Brian,

There's a setting in the tools/options/advanced having to do with smooth 
scrolling. I wonder if that has any bearing?

Dave Carlson
Oregonian, woodworker, Engineer, Musician, and Pioneer

----- Original Message ----- 
From: Brian Vogel 
To: [email protected] 
Sent: Monday, February 01, 2016 11:36 AM
Subject: Re: How Can Sighted People Tell Where I Am At on a Screen in JAWS?

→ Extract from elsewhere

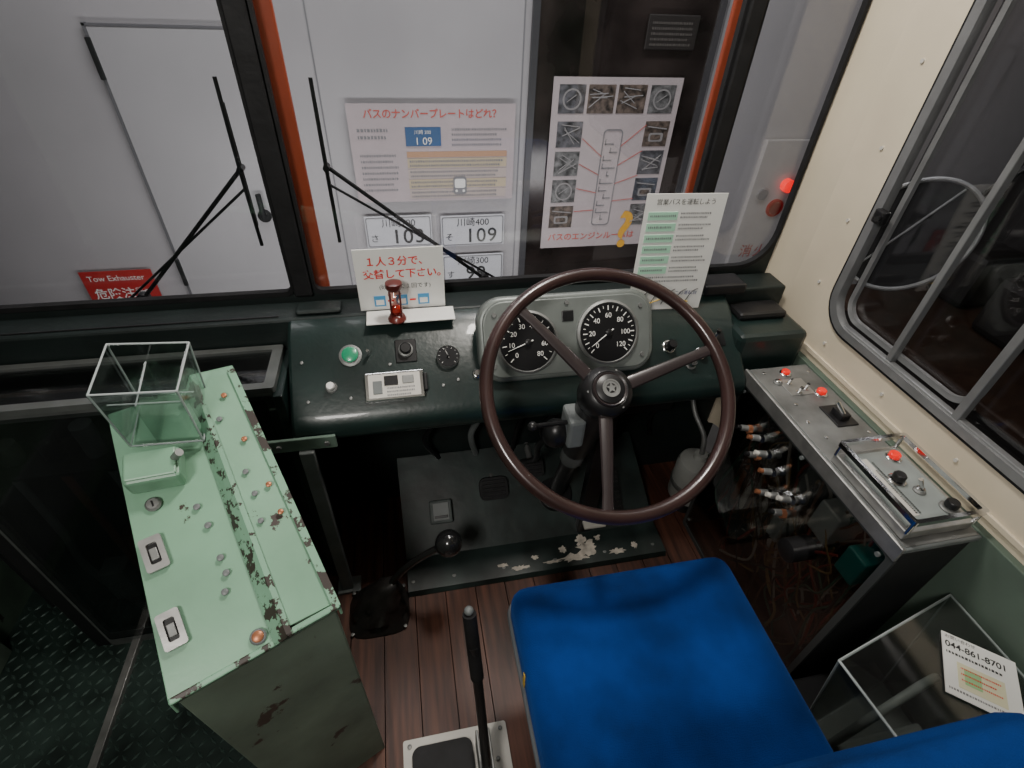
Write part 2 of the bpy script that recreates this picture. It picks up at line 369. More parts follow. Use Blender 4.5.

On Mon, Feb 1, 2016 at 11:24 am, Marten Post Uiterweer <[email protected]> 
wrote:

  The brailleviewer is verry usefull. Ofcource it will not show things in
  braille. It will show the text that is also shown on a brailledisplay
  and a brailledisplay will show what Jaws speaks, so the brailleviewer
  will also show what is spoken. Not completely, but for the most part.
 Marten,

             This can indeed be very useful in its own right, but take it from 
a sighted helper, it doesn't solve the original problem posed.  Most of us can 
tell precisely what JAWS is reading and saying, the problem is we have 
absolutely no idea where that is on the web page itself.  If you're on a 
text-rich webpage in particular, long wikipedia pages are an excellent example, 
JAWS can be reading multiple scrolled pages ahead of what has been left visible 
on the screen.  Trying to figure out where that actually is on the web page 
itself is often really a major production that breaks both flow and train of 
thought for the listener.

             I still do not have a reply from FS Technical Support of whether 
there actually is a practical way to make JAWS force Windows to scroll the web 
browser such that what's being read corresponds to what an assistant can 
actually see on the screen at that moment, at least somewhere on that screen.